Granola Grocery Shopping On A Budget

I’m not ashamed to admit that I am a tight-wad.  Sometimes I look back on things and think, “Wow, was it really important that I saved that $15 and opted out of lunch with my friends?” Or something to that effect.  Anyway, there is of course a healthy balance, but I am pretty frugal.  So naturally I don’t like to spend a lot at the grocery store.  It’s no secret that eating healthy costs a bit more than it otherwise would.  It used to make me so mad as a college student that my options for spending a dollar on lunch were either one orange, or a couple tacos at taco bell.  It’s a major issue that has a long way to go before it gets better, and unfortunately we just have to kind of swallow the cost.  When I got on this health kick, I had to decide what I thought was most important.  Did an extra $20 mean that much more to me that I would give up our current and future health?  In my case, no.  And you have to weigh the cost yourself.  I’m not here to talk anyone into anything, or to judge, or scold.  I am merely offering what has worked for ME, in hopes that it might help someone out there.  You have to do what works for YOU and your unique situation.  When you are ready, you will know.

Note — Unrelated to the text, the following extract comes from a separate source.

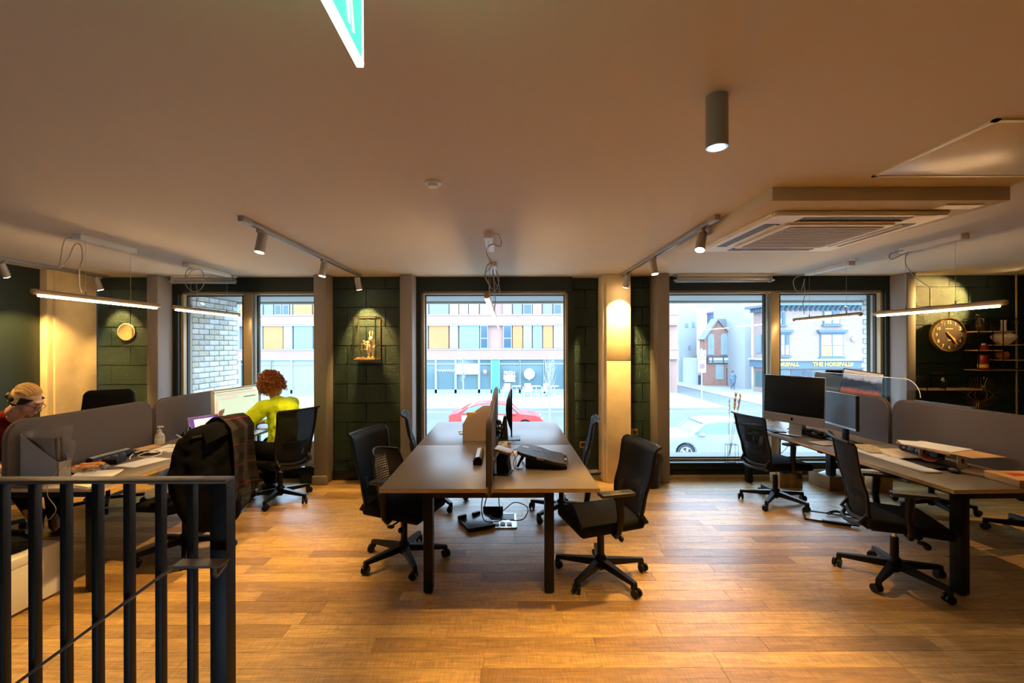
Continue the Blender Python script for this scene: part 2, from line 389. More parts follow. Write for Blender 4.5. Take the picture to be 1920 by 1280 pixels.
# own building outside: soffit, brick piers, outer sill
SOFF=mat('pale_soffit',(0.465,0.45,0.413),.7,var=.12,vscale=2,stretch=(.4,6,1))
st('soffit',G().bb(-5.6,7.0,6.1,7.35,2.395,2.6).bb(-5.6,7.0,7.30,7.42,2.36,4.5),SOFF)
st('outer_sill',G().bb(-5.6,7.0,6.02,6.6,.02,.13),PAVE)
BRK=[mat('pale_brick_%s'%n,c,.9,bump=.3,bscale=40,var=.15,vscale=15) for n,c in (('light',(.72,.70,.64)),('mid',(.60,.58,.52)),('warm',(.64,.58,.46)),('white',(.80,.78,.74)))]
MORT=mat('grey_mortar',(.30,.29,.27),.9)
def brickpier(name,x,side,y0,y1,seed):
    # wall whose brick face is at x facing side (+1/-1), plus its street end
    p=st(name,G().bb(min(x-side*.012,x-side*.6),max(x-side*.012,x-side*.6),y0,y1-.01,-2.5,2.4),MORT)
    rr=random.Random(seed); bl,bh=.225,.077
    ms=[]
    for m in BRK:
        o=obj('brick',G().box((0,0,0),(.02,bl-.012,bh-.012),.002,seg=1),m,p); ms.append(o.data); bpy.data.objects.remove(o)
    low=G(); r=0; z=2.39-bh/2
    while z>-1.2:
        y=y0-(r%2)*bl/2
        while y<y1:
            a,b=max(y,y0),min(y+bl,y1)
            if b-a>.05:
                zz=z; 
                if z>.1:
                    o=bpy.data.objects.new('brick',rr.choice(ms)); C.objects.link(o); o.parent=p; o.location=(x-side*.008+rr.uniform(-.002,.002),(a+b)/2,zz); o.scale=(1,(b-a)/bl,1)
                else: low.box((x-side*.008,(a+b)/2,zz),(.02,b-a-.012,bh-.012))
            y+=bl
        z-=bh; r+=1
    tag(obj('brick_courses',low,BRK[0],p),kind='stuff')
brickpier('wall_brick_left',-4.28,1,6.12,7.29,1)
brickpier('wall_brick_right',5.70,-1,6.12,7.29,2)
# --- opposite block with coloured panels
FY=40.0
PINK=mat('pink_terracotta',(.38,.22,.185),.8,var=.06,vscale=.5); ORP=mat('orange_panel',(.44,.20,.07),.6,var=.06,vscale=1); ORP2=mat('pale_orange_panel',(.48,.31,.18),.6)
BLP=mat('blue_panel',(.20,.29,.35),.5); WLT=mat('pale_window_glass',(.30,.37,.38),.15); WDK=mat('dark_window_glass',(0.06,0.102,0.144),.12); FRW=mat('white_grey_frame',(0.319,0.347,0.363),.5)
def X40(px): return (px-CX)*FY/F
def Z40(py): return H-(py-CY)*FY/F
fb=thing('apartment_building','long terracotta block across the street with orange and blue panels above glazed shopfronts','building',(-10,FY,GZ))
def fo(name,g,m,root=fb,smooth=0): 
    o=obj(name,g,m,smooth=smooth); o.parent=root; o.matrix_parent_inverse=Matrix.Translation(-Vector(root.location)); return o
zt=9.5
fo('wall',G().bb(X40(-160),X40(1272),FY+.3,FY+10,GZ,zt),PINK)
bands=[(673,655),(608,590)]
fo('band',G().bb(X40(-160),X40(1273),FY,FY+.35,Z40(672),Z40(655)),PINK)
fo('band',G().bb(X40(-160),X40(1273),FY,FY+.35,Z40(607.5),Z40(590.5)),PINK)
fo('band',G().bb(X40(-160),X40(1273),FY,FY+.35,Z40(545),Z40(528)),PINK)
for yy in (673,654.5,609,590,546): fo('ledge',G().bb(X40(-160),X40(1273),FY-.06,FY+.3,Z40(yy)-.05,Z40(yy)+.05),FRW)
row2=[(441,449,'b'),(449,462,'p'),(462,481,'o'),(481,492,'l'),(493,530,'o'),(531,548,'l'),(550,586,'b'),(590,606,'d'),(610,640,'p'),(642,660,'d'),(662,690,'o'),(692,708,'l'),(710,744,'b'),(746,770,'p'),(772,802,'l'),(804,841,'o'),(843,859,'l'),(861,899,'b'),(900,915.5,'d'),(916,942,'p'),(943,960,'d'),(961,980,'o'),(981,997.5,'l'),(999,1017,'b'),(1018,1037,'o'),(1038,1058,'l'),(1062,1085,'p'),(1087,1104,'l'),(1106,1140,'b'),(1142,1165,'o'),(1167,1184,'l'),(1186,1215,'p'),(1217,1234,'d'),(1236,1254,'o')]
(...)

Anyway, I am not sure what others spend per week, but my plan has changed over the past few months.  When we lived in NY we spent about $80 per week, but we only had 2 adults (and The Mr. ate on the company a lot), a toddler, and a nursing baby.  But NOW, I feel like I live with three teenage boys.  We eat a LOT of food.  I mean, a LOT.  Sometimes I will go to the store, and by the next night I feel like all the food in our house is gone.  Our current food budget hovers between $350 and $400 for a family of 4.  Honestly, I don’t know if that is good, bad, or average, but that’s what we spend.  It gives me enough room to buy mostly whole ingredients, lots of organic, and tons of produce, and not feel guilty about it.  There are times when I pay more, if we have company, parties, special occasions, etc. I’m still trying to adjust the budget and the process I use, but so far, these are my philosophies.

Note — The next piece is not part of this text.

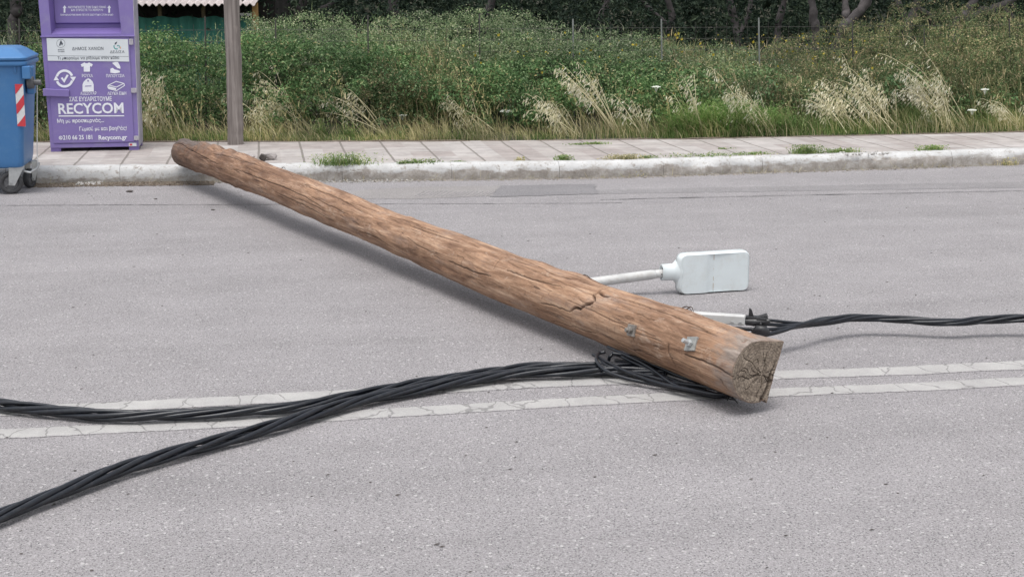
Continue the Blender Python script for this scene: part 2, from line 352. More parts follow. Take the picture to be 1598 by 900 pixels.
M['drygrass'] = leafmat('dry_grass_blade', [(0, (.20, .23, .10)), (.25, (.36, .35, .17)), (.6, (.54, .48, .27)), (1, (.72, .64, .43))], .7, .3)
M['grass'] = leafmat('green_grass_blade', [(0, (.09, .17, .05)), (.5, (.17, .27, .085)), (.85, (.28, .34, .14)), (1, (.48, .45, .24))], .6, .3)
M['brightgrass'] = leafmat('fresh_grass_blade', [(0, (.10, .22, .05)), (.6, (.18, .31, .09)), (1, (.40, .42, .20))], .55, .3)
M['weed'] = leafmat('brownish_weed', [(0, (.05, .085, .04)), (.45, (.12, .16, .075)), (.7, (.20, .20, .105)), (.9, (.29, .24, .15)), (1, (.40, .33, .23))], .7, .25, gain=1.3)
M['greyweed'] = leafmat('grey_green_weed', [(0, (.045, .08, .04)), (.4, (.10, .15, .075)), (.8, (.18, .22, .125)), (1, (.34, .34, .26))], .7, .25, gain=1.55)
M['oat'] = leafmat('oat_spikelet', [(0, (.40, .42, .25)), (.35, (.64, .60, .44)), (.75, (.80, .76, .62)), (1, (.88, .85, .76))], .7, .35)
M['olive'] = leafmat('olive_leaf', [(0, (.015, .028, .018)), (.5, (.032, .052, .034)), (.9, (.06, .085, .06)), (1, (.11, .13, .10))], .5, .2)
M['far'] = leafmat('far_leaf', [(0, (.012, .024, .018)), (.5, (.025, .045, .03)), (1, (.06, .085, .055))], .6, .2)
M['umbel'] = paint('white_flower', (.68, .70, .62), .8)
M['yellow'] = leafmat('yellow_flower', [(0, (.35, .28, .03)), (1, (.55, .45, .08))])
M['poppy'] = leafmat('poppy_petal', [(0, (.45, .05, .02)), (1, (.6, .10, .03))])

# ------------------------------------------------------------------ setting: ground, road, kerb, pavement, verge
def struct_sheet(name, V, F, mat, smooth=False):
    o = np_mesh(name, V, F, mat, smooth=smooth); o['kind'] = 'structure'; return o
def local_sheet(name, V, F, mat, smooth=False):
    o = struct_sheet(name, V, F, mat, smooth); o.rotation_euler.z = YAW; return o
local_sheet('ground', [(-400, -400, -.06), (400, -400, -.06), (400, 400, -.06), (-400, 400, -.06)], [(0, 1, 2, 3)], M['soil'])
local_sheet('road', [(-60, -10, 0), (60, -10, 0), (60, 15.6, 0), (-60, 15.6, 0)], [(0, 1, 2, 3)], M['asphalt'])
kerb_px = [(-900, 303), (-400, 295), (50, 288), (180, 285.5), (400, 283.5), (640, 281.5), (800, 280), (944, 278), (1100, 272.8), (1300, 266), (1598, 257), (2000, 243), (2600, 220)]
kerb_uv = np.array([uv(P(x, y, 0)) for x, y in kerb_px])
verge_px = [(-900, 226), (-400, 224), (250, 222), (800, 220.5), (1100, 217), (1598, 206.5), (2000, 197), (2600, 182)]
verge_uv = np.array([uv(P(x, y, .14)) for x, y in verge_px])
us = np.arange(-9, 12, .03)
kv = np.interp(us, kerb_uv[:, 0], kerb_uv[:, 1]); kv = np.convolve(np.pad(kv, 20, mode='edge'), np.ones(41)/41, 'valid')
us_x = np.concatenate([[-60], us, [60]]); kv_x = np.concatenate([[kv[0]-2], kv, [kv[-1]+6]])
vv_x = np.interp(us_x, verge_uv[:, 0], verge_uv[:, 1])
def sm_noise(x, f, seed):
    r = np.random.default_rng(seed); t = r.random(4096); q = np.asarray(x)*f+500; i = np.floor(q).astype(int); a = q-i; a = a*a*(3-2*a)
    return (t[i % 4096]*(1-a)+t[(i+1) % 4096]*a)*2-1
prof = [(0, -.03), (.0, .03), (.004, .07), (.01, .105), (.03, .134), (.06, .145), (.11, .148), (.17, .146), (.175, .12)]
V = []
for j, (d, z) in enumerate(prof):
    nd = sm_noise(us_x, 9, 10+j)*.006+sm_noise(us_x, 2.1, 30)*.008+sm_noise(us_x, 30, 50+j)*.004
    ez = z+(sm_noise(us_x, 14, 70+j)*.004+sm_noise(us_x, 1.0, 80)*.005 if z > .1 else 0)
    chip = np.clip(sm_noise(us_x, 3.2, 91)-.55, 0, 1)*.09*(1 if j in (3, 4, 5) else 0)
    V.append(np.stack([us_x, kv_x+d+nd+chip*.6, ez-chip*.7], 1))
V = np.concatenate(V); n = len(us_x)
F = [(j*n+i, j*n+i+1, (j+1)*n+i+1, (j+1)*n+i) for j in range(len(prof)-1) for i in range(n-1)]
local_sheet('kerb', V, F, M['kerb'], True)
# pavement
V = []; rows = 6
for j in range(rows):
    t = j/(rows-1); V.append(np.stack([us_x, (kv_x+.172)*(1-t)+(vv_x+.05)*t, np.full(n, .14)+sm_noise(us_x, 1.3, 100+j)*.003], 1))
V = np.concatenate(V); F = [(j*n+i, j*n+i+1, (j+1)*n+i+1, (j+1)*n+i) for j in range(rows-1) for i in range(n-1)]
local_sheet('pavement', V, F, M['paving'], True)
# thin concrete edging at the back of the pavement and the verge behind it
V = np.concatenate([np.stack([us_x, vv_x+d, np.full(n, z)+sm_noise(us_x, 5, 120)*.006], 1) for d, z in ((0, .12), (0, .146), (.05, .147), (.05, .1))])
local_sheet('pavement_edging', V, [(j*n+i, j*n+i+1, (j+1)*n+i+1, (j+1)*n+i) for j in range(3) for i in range(n-1)], M['dirt'])
gu = np.linspace(-45, 45, 181); dv = np.concatenate([np.linspace(.06, 4, 24), np.linspace(4.5, 60, 40)])
V = []
for d in dv:
    V.append(np.stack([gu, np.interp(gu, us_x, vv_x)+d, .13+min(d, 3)*.03+max(0, d-22)*.12+sm_noise(gu, .9, int(d*50)+5)*.04*min(d, 1)], 1))
V = np.concatenate(V); n2 = len(gu)
local_sheet('verge_ground', V, [(j*n2+i, j*n2+i+1, (j+1)*n2+i+1, (j+1)*n2+i) for j in range(len(dv)-1) for i in range(n2-1)], M['verge'], True)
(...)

+ Eat in Season:  In the past I would flip through cookbooks trying to decide what sounded good to me, and then make a list and go shopping.  After shopping at farmers markets and Bountiful Baskets this year, I discovered that produce in season tastes significantly better than off-season…and it’s cheaper!

+ Shop the sales:  Before making a menu, I look at the grocery store circulars or online to see what specials they are running, and then try to look up recipes that have those as the main ingredients.  This is a big time money saver.

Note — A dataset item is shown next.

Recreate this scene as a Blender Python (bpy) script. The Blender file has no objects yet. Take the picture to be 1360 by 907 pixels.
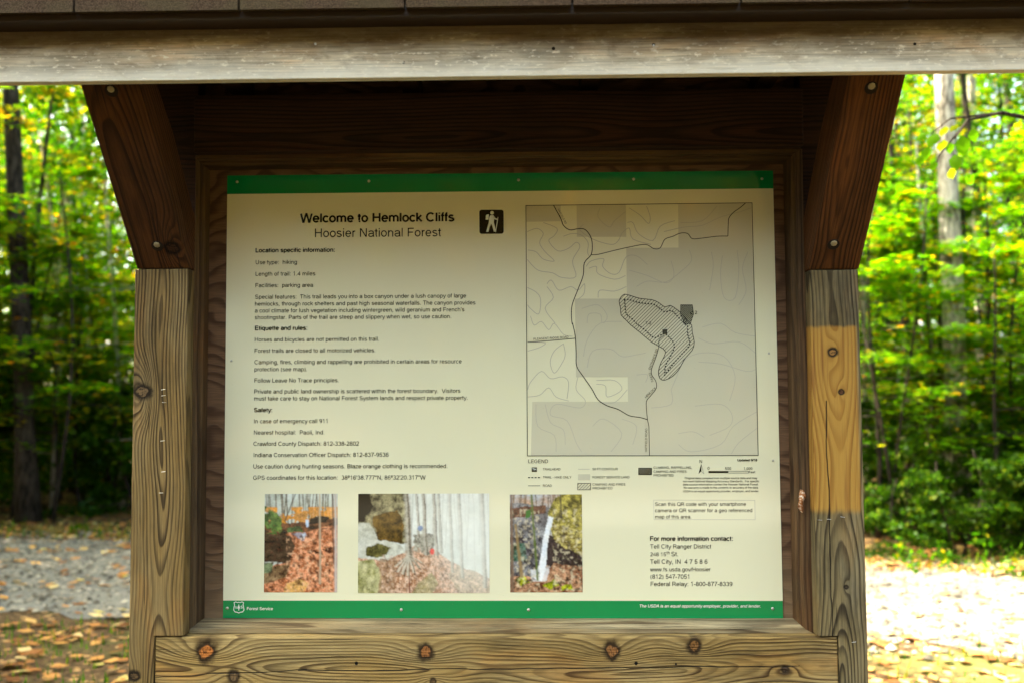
import bpy, bmesh, math, random
import numpy as np
from mathutils import Matrix, Vector
from math import radians as RAD, sin, cos, pi, tan

S = bpy.context.scene
C = S.collection
ZS = 1.50                      # height of the sign's centre above the ground

# ------------------------------------------------------------------ camera
F = 1322.0
YAW, PITCH, ROLL = 0.02268931, 0.05874665, 0.0051027
EYE = Vector((0.07726911, -2.19749862, ZS - 0.01609388))
def cam_matrix():
    c, s = cos(YAW), sin(YAW); Rz = Matrix(((c, -s, 0), (s, c, 0), (0, 0, 1)))
    c, s = cos(PITCH), sin(PITCH); Rx = Matrix(((1, 0, 0), (0, c, -s), (0, s, c)))
    c, s = cos(ROLL), sin(ROLL); Ry = Matrix(((c, 0, s), (0, 1, 0), (-s, 0, c)))
    return Rz @ Rx @ Ry
CM = cam_matrix()
cam_data = bpy.data.cameras.new('camera')
cam = bpy.data.objects.new('camera', cam_data); C.objects.link(cam)
cam.location = EYE
right, fwd, up = CM @ Vector((1, 0, 0)), CM @ Vector((0, 1, 0)), CM @ Vector((0, 0, 1))
cam.rotation_euler = Matrix((right, up, -fwd)).transposed().to_euler()
cam_data.sensor_width = 36.0
cam_data.lens = F * 36.0 / 1360.0
cam_data.clip_start = 0.05; cam_data.clip_end = 600
cam_data.dof.use_dof = True
cam_data.dof.focus_distance = 2.19
cam_data.dof.aperture_fstop = 3.0
S.camera = cam

def ray(px, py):
    return (CM @ Vector(((px - 680) / F, 1, -(py - 453.5) / F)))
def on_plane(px, py, y=0.0):
    """where the sight line through a photograph pixel meets the vertical plane at depth y -> (x, z above the sign centre)"""
    d = ray(px, py); t = (y - EYE.y) / d.y; p = EYE + d * t
    return p.x, p.z - ZS
def at(px, dist):
    """ground position seen in photograph column px at a distance in front of the camera"""
    d = ray(px, 600); return EYE.x + d.x / d.y * dist, EYE.y + dist

# ------------------------------------------------------------------ light
SUN_EL, SUN_AZ = RAD(50), RAD(-72)      # azimuth clockwise from +Y: from the left, a little behind the kiosk
world = bpy.data.worlds.new('World'); S.world = world; world.use_nodes = True
wn = world.node_tree.nodes; wl = world.node_tree.links
sky = wn.new('ShaderNodeTexSky'); sky.sky_type = 'NISHITA'; sky.sun_disc = False
sky.sun_elevation = SUN_EL; sky.sun_rotation = SUN_AZ
sky.dust_density = 5.0; sky.air_density = 0.6; sky.ozone_density = 0.4
tint = wn.new('ShaderNodeMix'); tint.data_type = 'RGBA'; tint.blend_type = 'MULTIPLY'; tint.inputs[0].default_value = 1.0
wl.new(sky.outputs[0], tint.inputs[6]); tint.inputs[7].default_value = (.98, .98, .74, 1)     # hazy warm-white sky
wl.new(tint.outputs[2], wn['Background'].inputs[0]); wn['Background'].inputs[1].default_value = 0.15
sun_data = bpy.data.lights.new('sun', 'SUN'); sun_data.energy = 2.3; sun_data.angle = RAD(0.53)
sun_data.color = (1.0, 0.90, 0.74)
sun = bpy.data.objects.new('sun', sun_data); C.objects.link(sun)
sd = Vector((sin(SUN_AZ) * cos(SUN_EL), cos(SUN_AZ) * cos(SUN_EL), sin(SUN_EL)))
sun.rotation_euler = sd.to_track_quat('Z', 'Y').to_euler(); sun.location = sd * 60
S.view_settings.view_transform = 'Standard'; S.view_settings.look = 'None'
S.view_settings.exposure = 3.95; S.view_settings.gamma = 1.0
S.render.engine = 'CYCLES'
S.cycles.max_bounces = 10; S.cycles.diffuse_bounces = 6; S.cycles.glossy_bounces = 4; S.cycles.transmission_bounces = 6
S.cycles.use_denoising = True
S.cycles.sample_clamp_indirect = 8.0

# ------------------------------------------------------------------ node helpers
class NT:
    def __init__(s, name):
        s.m = bpy.data.materials.new(name); s.m.use_nodes = True
        s.t = s.m.node_tree; s.n = s.t.nodes; s.l = s.t.links
        s.p = s.n['Principled BSDF']; s.out = s.n['Material Output']
    def put(s, sock, v):
        if isinstance(v, bpy.types.NodeSocket): s.l.new(v, sock)
        elif isinstance(v, (int, float)): sock.default_value = v
        else:
            v = tuple(v)
            sock.default_value = v + (1.0,) if len(sock.default_value) == 4 and len(v) == 3 else v
    def math(s, op, a, b=0.0, c=0.0, clamp=False):
        n = s.n.new('ShaderNodeMath'); n.operation = op; n.use_clamp = clamp
        for i, v in enumerate((a, b, c)): s.put(n.inputs[i], v)
        return n.outputs[0]
    def obj(s):
        return s.n.new('ShaderNodeTexCoord').outputs['Object']
    def sep(s, v):
        n = s.n.new('ShaderNodeSeparateXYZ'); s.put(n.inputs[0], v); return n.outputs
    def comb(s, x, y, z):
        n = s.n.new('ShaderNodeCombineXYZ')
        for i, v in enumerate((x, y, z)): s.put(n.inputs[i], v)
        return n.outputs[0]
    def noise(s, vec, scale=1.0, detail=3.0, rough=0.5, dist=0.0):
        n = s.n.new('ShaderNodeTexNoise'); s.put(n.inputs['Vector'], vec)
        n.inputs['Scale'].default_value = scale; n.inputs['Detail'].default_value = detail
        n.inputs['Roughness'].default_value = rough; n.inputs['Distortion'].default_value = dist
        return n.outputs['Fac']
    def voro(s, vec, scale=1.0, feature='F1', rnd=1.0):
        n = s.n.new('ShaderNodeTexVoronoi'); n.feature = feature; s.put(n.inputs['Vector'], vec)
        n.inputs['Scale'].default_value = scale; n.inputs['Randomness'].default_value = rnd
        return n
    def ramp(s, fac, stops, interp='LINEAR'):
        n = s.n.new('ShaderNodeValToRGB'); s.put(n.inputs[0], fac); cr = n.color_ramp; cr.interpolation = interp
        while len(cr.elements) < len(stops): cr.elements.new(0.5)
        for e, (p, c) in zip(cr.elements, stops):
            e.position = p; e.color = (tuple(c) + (1.0,)) if not isinstance(c, (int, float)) else (c, c, c, 1)
        return n.outputs[0]
    def mix(s, fac, a, b, mode='MIX'):
        n = s.n.new('ShaderNodeMix'); n.data_type = 'RGBA'; n.blend_type = mode
        s.put(n.inputs[0], fac); s.put(n.inputs[6], a); s.put(n.inputs[7], b)
        return n.outputs[2]
    def bump(s, h, dist, strength=1.0, normal=None):
        n = s.n.new('ShaderNodeBump'); s.put(n.inputs['Height'], h); n.inputs['Distance'].default_value = dist
        n.inputs['Strength'].default_value = strength
        if normal is not None: s.put(n.inputs['Normal'], normal)
        return n.outputs[0]
    def set(s, **k):
        names = dict(color='Base Color', rough='Roughness', spec='Specular IOR Level', metal='Metallic', normal='Normal', coat='Coat Weight', coat_rough='Coat Roughness')
        for a, v in k.items(): s.put(s.p.inputs[names[a]], v)
        return s.m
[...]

+ Go vegetarian:  We try to eat meat only once a week or less.  So far, it’s been working great.  The hardest part is finding menu ideas, but once you get going it gets easier.  This week we’ve had 5 dinners all with vegetables as the main course.  I’m learning so much about foods I’ve never even touched in the past, and discovering a whole new world of flavor.

+ Shop the Perimeter:  Not only are the healthier foods in the perimeter grocery stores, but it saves money too.  Produce, Grains, Dairy, etc. – It’s mostly food in its natural form.  I do venture into the middle to get some things like peanut butter or maple syrup, but for the most part, the processed stuff I loved in the past I am learning to make from scratch.

+ Use What is In the House:  There is nothing I hate more than throwing food away.  Not only do I feel bad about wasting it, the cheapskate in me is crying that it wasted my money.  At least once a day I am looking through the fridge and the pantry seeing what is about to go bad.  Once a week or so we have a random last-minute dinner that was made from something about to spoil.  Tonight it was breakfast burritos with veggies, because my peppers and potatoes and tomatoes were all about to bite the dust.  I’ve found that if I always have a few items on hand, I can whip up several last-minute things (see below).  I also take an inventory before shopping, in case I have something I need to use up, and then try to incorporate that into a menu that week.

+  Keep several items on hand:  I usually try to keep the following items in the house for last-minute meals.

  • chicken or vegetable stock
  • limes and lemons
  • a variety grains
  • rice
  • tomatoes
  • tomato sauce
  • pasta
  • coconut milk
  • a large variety of spices and herbs
  • oils and butter
  • peppers
  • onions
  • garlic
  • frozen veggies

Most basic recipes won’t ask for more than that, and if they do, you can usually find a way to manipulate it.

Only plan 4 meals:  This is my best kept secret.  We always have leftovers, and we eat it the next night.  Even eating this way, one of my planned meals usually ends up spilling over to the next week, because I didn’t end up making it.

+ Rice and Beans go a ridiculously long way:  I make rice and beans once a week as a rule.  It goes a long way, and we usually have leftovers for the next 2-3 days.

That’s pretty much it.  I try not to go back to the store the rest of the week, and in the event that I ran out of food or had one of those crazy hectic days (anyone?) I use my list of emergency meals:

  • pancakes or waffles
  • burritos (you can always put something into a burrito).
  • spaghetti
  • grilled cheese
  • stir fry (from frozen veggies)

That’s it for my tips in frugal healthy grocery shopping.  Wishing you all a very Merry Christmas and a wonderful weekend!